» STATED TASK: Write out the records below word for word, please.

» INFORMATION SHOWN:
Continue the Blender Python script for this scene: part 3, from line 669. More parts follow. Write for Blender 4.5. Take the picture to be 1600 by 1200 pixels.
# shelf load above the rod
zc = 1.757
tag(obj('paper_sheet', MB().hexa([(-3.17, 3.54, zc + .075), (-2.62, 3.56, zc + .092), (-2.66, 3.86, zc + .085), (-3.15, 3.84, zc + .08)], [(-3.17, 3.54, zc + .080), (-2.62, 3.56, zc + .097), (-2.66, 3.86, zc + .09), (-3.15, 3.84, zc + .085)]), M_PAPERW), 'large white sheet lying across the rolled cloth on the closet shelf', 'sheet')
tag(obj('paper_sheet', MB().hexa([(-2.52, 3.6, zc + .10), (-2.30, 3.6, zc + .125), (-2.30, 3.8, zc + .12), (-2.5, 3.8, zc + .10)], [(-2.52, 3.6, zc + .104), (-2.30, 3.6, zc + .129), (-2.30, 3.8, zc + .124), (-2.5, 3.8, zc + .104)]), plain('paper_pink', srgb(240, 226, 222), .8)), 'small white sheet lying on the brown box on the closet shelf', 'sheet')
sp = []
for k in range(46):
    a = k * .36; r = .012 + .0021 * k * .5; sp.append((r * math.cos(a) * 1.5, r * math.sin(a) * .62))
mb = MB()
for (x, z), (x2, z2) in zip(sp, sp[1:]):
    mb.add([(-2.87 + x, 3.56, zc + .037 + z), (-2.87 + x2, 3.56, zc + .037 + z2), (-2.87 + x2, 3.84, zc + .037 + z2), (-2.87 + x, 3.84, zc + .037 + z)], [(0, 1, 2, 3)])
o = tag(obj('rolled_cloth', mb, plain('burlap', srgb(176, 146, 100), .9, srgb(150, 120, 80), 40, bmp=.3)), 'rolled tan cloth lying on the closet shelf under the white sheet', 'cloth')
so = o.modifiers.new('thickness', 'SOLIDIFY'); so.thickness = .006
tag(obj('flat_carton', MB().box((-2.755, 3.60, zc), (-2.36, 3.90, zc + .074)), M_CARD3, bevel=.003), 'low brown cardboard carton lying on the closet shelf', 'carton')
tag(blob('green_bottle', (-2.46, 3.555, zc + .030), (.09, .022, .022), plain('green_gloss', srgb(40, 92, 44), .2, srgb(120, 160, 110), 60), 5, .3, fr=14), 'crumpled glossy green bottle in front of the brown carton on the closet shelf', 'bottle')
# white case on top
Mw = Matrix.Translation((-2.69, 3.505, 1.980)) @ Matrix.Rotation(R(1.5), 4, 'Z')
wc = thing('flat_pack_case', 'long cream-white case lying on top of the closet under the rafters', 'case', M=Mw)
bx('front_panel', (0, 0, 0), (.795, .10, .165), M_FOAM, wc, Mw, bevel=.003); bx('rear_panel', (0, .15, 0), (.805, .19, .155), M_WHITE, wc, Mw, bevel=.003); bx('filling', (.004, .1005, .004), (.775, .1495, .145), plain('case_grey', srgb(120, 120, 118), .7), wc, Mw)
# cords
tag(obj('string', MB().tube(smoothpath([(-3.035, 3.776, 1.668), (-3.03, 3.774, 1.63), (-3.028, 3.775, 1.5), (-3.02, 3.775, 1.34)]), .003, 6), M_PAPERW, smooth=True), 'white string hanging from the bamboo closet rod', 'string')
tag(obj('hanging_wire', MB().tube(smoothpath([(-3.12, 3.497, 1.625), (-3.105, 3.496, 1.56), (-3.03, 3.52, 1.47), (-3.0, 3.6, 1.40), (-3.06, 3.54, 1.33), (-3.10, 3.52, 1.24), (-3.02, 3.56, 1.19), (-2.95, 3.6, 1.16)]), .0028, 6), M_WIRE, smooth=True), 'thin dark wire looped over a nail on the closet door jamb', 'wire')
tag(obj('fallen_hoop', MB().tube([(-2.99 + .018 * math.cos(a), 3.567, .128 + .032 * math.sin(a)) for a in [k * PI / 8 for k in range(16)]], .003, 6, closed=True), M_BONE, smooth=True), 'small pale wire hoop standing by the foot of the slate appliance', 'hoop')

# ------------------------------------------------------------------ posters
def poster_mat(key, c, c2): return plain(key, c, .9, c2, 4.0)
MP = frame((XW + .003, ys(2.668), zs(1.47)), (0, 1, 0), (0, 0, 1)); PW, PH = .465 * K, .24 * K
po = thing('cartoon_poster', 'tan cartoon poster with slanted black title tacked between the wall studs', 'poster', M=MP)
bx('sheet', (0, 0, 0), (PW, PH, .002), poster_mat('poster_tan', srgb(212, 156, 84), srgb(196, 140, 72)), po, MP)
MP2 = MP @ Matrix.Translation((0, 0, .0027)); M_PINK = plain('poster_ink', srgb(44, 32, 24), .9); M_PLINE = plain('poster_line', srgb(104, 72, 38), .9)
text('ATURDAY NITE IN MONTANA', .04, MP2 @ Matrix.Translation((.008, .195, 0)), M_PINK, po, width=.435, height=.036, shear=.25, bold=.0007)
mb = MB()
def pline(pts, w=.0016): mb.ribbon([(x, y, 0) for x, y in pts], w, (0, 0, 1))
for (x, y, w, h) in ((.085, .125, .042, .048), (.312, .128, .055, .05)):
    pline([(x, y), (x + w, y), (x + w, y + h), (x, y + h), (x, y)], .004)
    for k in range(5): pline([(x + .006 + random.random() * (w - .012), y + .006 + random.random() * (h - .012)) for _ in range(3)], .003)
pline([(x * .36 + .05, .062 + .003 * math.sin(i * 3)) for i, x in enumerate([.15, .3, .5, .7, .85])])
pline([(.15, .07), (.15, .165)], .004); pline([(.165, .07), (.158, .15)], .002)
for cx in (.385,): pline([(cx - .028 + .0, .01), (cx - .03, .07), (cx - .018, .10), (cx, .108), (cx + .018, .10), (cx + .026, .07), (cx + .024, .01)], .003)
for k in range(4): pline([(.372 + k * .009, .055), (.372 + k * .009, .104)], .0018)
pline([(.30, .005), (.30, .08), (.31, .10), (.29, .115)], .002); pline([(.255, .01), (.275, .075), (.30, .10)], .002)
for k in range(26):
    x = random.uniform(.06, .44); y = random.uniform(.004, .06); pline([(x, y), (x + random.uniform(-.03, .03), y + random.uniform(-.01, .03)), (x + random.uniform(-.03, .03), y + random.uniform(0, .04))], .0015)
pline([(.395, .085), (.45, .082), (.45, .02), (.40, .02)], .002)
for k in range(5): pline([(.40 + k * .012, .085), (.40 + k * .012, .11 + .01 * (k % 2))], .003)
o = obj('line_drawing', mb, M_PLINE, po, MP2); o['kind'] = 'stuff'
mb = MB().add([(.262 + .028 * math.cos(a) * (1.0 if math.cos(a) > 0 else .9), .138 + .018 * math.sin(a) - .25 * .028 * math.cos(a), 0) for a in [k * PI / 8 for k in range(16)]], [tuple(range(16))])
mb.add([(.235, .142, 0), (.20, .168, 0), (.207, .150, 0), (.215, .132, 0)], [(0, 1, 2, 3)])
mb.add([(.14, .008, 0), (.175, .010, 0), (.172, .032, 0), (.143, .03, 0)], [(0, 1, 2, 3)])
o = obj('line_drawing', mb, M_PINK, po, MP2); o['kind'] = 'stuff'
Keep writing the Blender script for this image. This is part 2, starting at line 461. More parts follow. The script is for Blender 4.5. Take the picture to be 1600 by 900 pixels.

» FINISHED TASK:
Continue the Blender Python script for this scene: part 3, from line 669. More parts follow. Write for Blender 4.5. Take the picture to be 1600 by 1200 pixels.
# shelf load above the rod
zc = 1.757
tag(obj('paper_sheet', MB().hexa([(-3.17, 3.54, zc + .075), (-2.62, 3.56, zc + .092), (-2.66, 3.86, zc + .085), (-3.15, 3.84, zc + .08)], [(-3.17, 3.54, zc + .080), (-2.62, 3.56, zc + .097), (-2.66, 3.86, zc + .09), (-3.15, 3.84, zc + .085)]), M_PAPERW), 'large white sheet lying across the rolled cloth on the closet shelf', 'sheet')
tag(obj('paper_sheet', MB().hexa([(-2.52, 3.6, zc + .10), (-2.30, 3.6, zc + .125), (-2.30, 3.8, zc + .12), (-2.5, 3.8, zc + .10)], [(-2.52, 3.6, zc + .104), (-2.30, 3.6, zc + .129), (-2.30, 3.8, zc + .124), (-2.5, 3.8, zc + .104)]), plain('paper_pink', srgb(240, 226, 222), .8)), 'small white sheet lying on the brown box on the closet shelf', 'sheet')
sp = []
for k in range(46):
    a = k * .36; r = .012 + .0021 * k * .5; sp.append((r * math.cos(a) * 1.5, r * math.sin(a) * .62))
mb = MB()
for (x, z), (x2, z2) in zip(sp, sp[1:]):
    mb.add([(-2.87 + x, 3.56, zc + .037 + z), (-2.87 + x2, 3.56, zc + .037 + z2), (-2.87 + x2, 3.84, zc + .037 + z2), (-2.87 + x, 3.84, zc + .037 + z)], [(0, 1, 2, 3)])
o = tag(obj('rolled_cloth', mb, plain('burlap', srgb(176, 146, 100), .9, srgb(150, 120, 80), 40, bmp=.3)), 'rolled tan cloth lying on the closet shelf under the white sheet', 'cloth')
so = o.modifiers.new('thickness', 'SOLIDIFY'); so.thickness = .006
tag(obj('flat_carton', MB().box((-2.755, 3.60, zc), (-2.36, 3.90, zc + .074)), M_CARD3, bevel=.003), 'low brown cardboard carton lying on the closet shelf', 'carton')
tag(blob('green_bottle', (-2.46, 3.555, zc + .030), (.09, .022, .022), plain('green_gloss', srgb(40, 92, 44), .2, srgb(120, 160, 110), 60), 5, .3, fr=14), 'crumpled glossy green bottle in front of the brown carton on the closet shelf', 'bottle')
# white case on top
Mw = Matrix.Translation((-2.69, 3.505, 1.980)) @ Matrix.Rotation(R(1.5), 4, 'Z')
wc = thing('flat_pack_case', 'long cream-white case lying on top of the closet under the rafters', 'case', M=Mw)
bx('front_panel', (0, 0, 0), (.795, .10, .165), M_FOAM, wc, Mw, bevel=.003); bx('rear_panel', (0, .15, 0), (.805, .19, .155), M_WHITE, wc, Mw, bevel=.003); bx('filling', (.004, .1005, .004), (.775, .1495, .145), plain('case_grey', srgb(120, 120, 118), .7), wc, Mw)
# cords
tag(obj('string', MB().tube(smoothpath([(-3.035, 3.776, 1.668), (-3.03, 3.774, 1.63), (-3.028, 3.775, 1.5), (-3.02, 3.775, 1.34)]), .003, 6), M_PAPERW, smooth=True), 'white string hanging from the bamboo closet rod', 'string')
tag(obj('hanging_wire', MB().tube(smoothpath([(-3.12, 3.497, 1.625), (-3.105, 3.496, 1.56), (-3.03, 3.52, 1.47), (-3.0, 3.6, 1.40), (-3.06, 3.54, 1.33), (-3.10, 3.52, 1.24), (-3.02, 3.56, 1.19), (-2.95, 3.6, 1.16)]), .0028, 6), M_WIRE, smooth=True), 'thin dark wire looped over a nail on the closet door jamb', 'wire')
tag(obj('fallen_hoop', MB().tube([(-2.99 + .018 * math.cos(a), 3.567, .128 + .032 * math.sin(a)) for a in [k * PI / 8 for k in range(16)]], .003, 6, closed=True), M_BONE, smooth=True), 'small pale wire hoop standing by the foot of the slate appliance', 'hoop')

# ------------------------------------------------------------------ posters
def poster_mat(key, c, c2): return plain(key, c, .9, c2, 4.0)
MP = frame((XW + .003, ys(2.668), zs(1.47)), (0, 1, 0), (0, 0, 1)); PW, PH = .465 * K, .24 * K
po = thing('cartoon_poster', 'tan cartoon poster with slanted black title tacked between the wall studs', 'poster', M=MP)
bx('sheet', (0, 0, 0), (PW, PH, .002), poster_mat('poster_tan', srgb(212, 156, 84), srgb(196, 140, 72)), po, MP)
MP2 = MP @ Matrix.Translation((0, 0, .0027)); M_PINK = plain('poster_ink', srgb(44, 32, 24), .9); M_PLINE = plain('poster_line', srgb(104, 72, 38), .9)
text('ATURDAY NITE IN MONTANA', .04, MP2 @ Matrix.Translation((.008, .195, 0)), M_PINK, po, width=.435, height=.036, shear=.25, bold=.0007)
mb = MB()
def pline(pts, w=.0016): mb.ribbon([(x, y, 0) for x, y in pts], w, (0, 0, 1))
for (x, y, w, h) in ((.085, .125, .042, .048), (.312, .128, .055, .05)):
    pline([(x, y), (x + w, y), (x + w, y + h), (x, y + h), (x, y)], .004)
    for k in range(5): pline([(x + .006 + random.random() * (w - .012), y + .006 + random.random() * (h - .012)) for _ in range(3)], .003)
pline([(x * .36 + .05, .062 + .003 * math.sin(i * 3)) for i, x in enumerate([.15, .3, .5, .7, .85])])
pline([(.15, .07), (.15, .165)], .004); pline([(.165, .07), (.158, .15)], .002)
for cx in (.385,): pline([(cx - .028 + .0, .01), (cx - .03, .07), (cx - .018, .10), (cx, .108), (cx + .018, .10), (cx + .026, .07), (cx + .024, .01)], .003)
for k in range(4): pline([(.372 + k * .009, .055), (.372 + k * .009, .104)], .0018)
pline([(.30, .005), (.30, .08), (.31, .10), (.29, .115)], .002); pline([(.255, .01), (.275, .075), (.30, .10)], .002)
for k in range(26):
    x = random.uniform(.06, .44); y = random.uniform(.004, .06); pline([(x, y), (x + random.uniform(-.03, .03), y + random.uniform(-.01, .03)), (x + random.uniform(-.03, .03), y + random.uniform(0, .04))], .0015)
pline([(.395, .085), (.45, .082), (.45, .02), (.40, .02)], .002)
for k in range(5): pline([(.40 + k * .012, .085), (.40 + k * .012, .11 + .01 * (k % 2))], .003)
o = obj('line_drawing', mb, M_PLINE, po, MP2); o['kind'] = 'stuff'
mb = MB().add([(.262 + .028 * math.cos(a) * (1.0 if math.cos(a) > 0 else .9), .138 + .018 * math.sin(a) - .25 * .028 * math.cos(a), 0) for a in [k * PI / 8 for k in range(16)]], [tuple(range(16))])
mb.add([(.235, .142, 0), (.20, .168, 0), (.207, .150, 0), (.215, .132, 0)], [(0, 1, 2, 3)])
mb.add([(.14, .008, 0), (.175, .010, 0), (.172, .032, 0), (.143, .03, 0)], [(0, 1, 2, 3)])
o = obj('line_drawing', mb, M_PINK, po, MP2); o['kind'] = 'stuff'
Keep writing the Blender script for this image. This is part 2, starting at line 461. More parts follow. The script is for Blender 4.5. Take the picture to be 1600 by 900 pixels.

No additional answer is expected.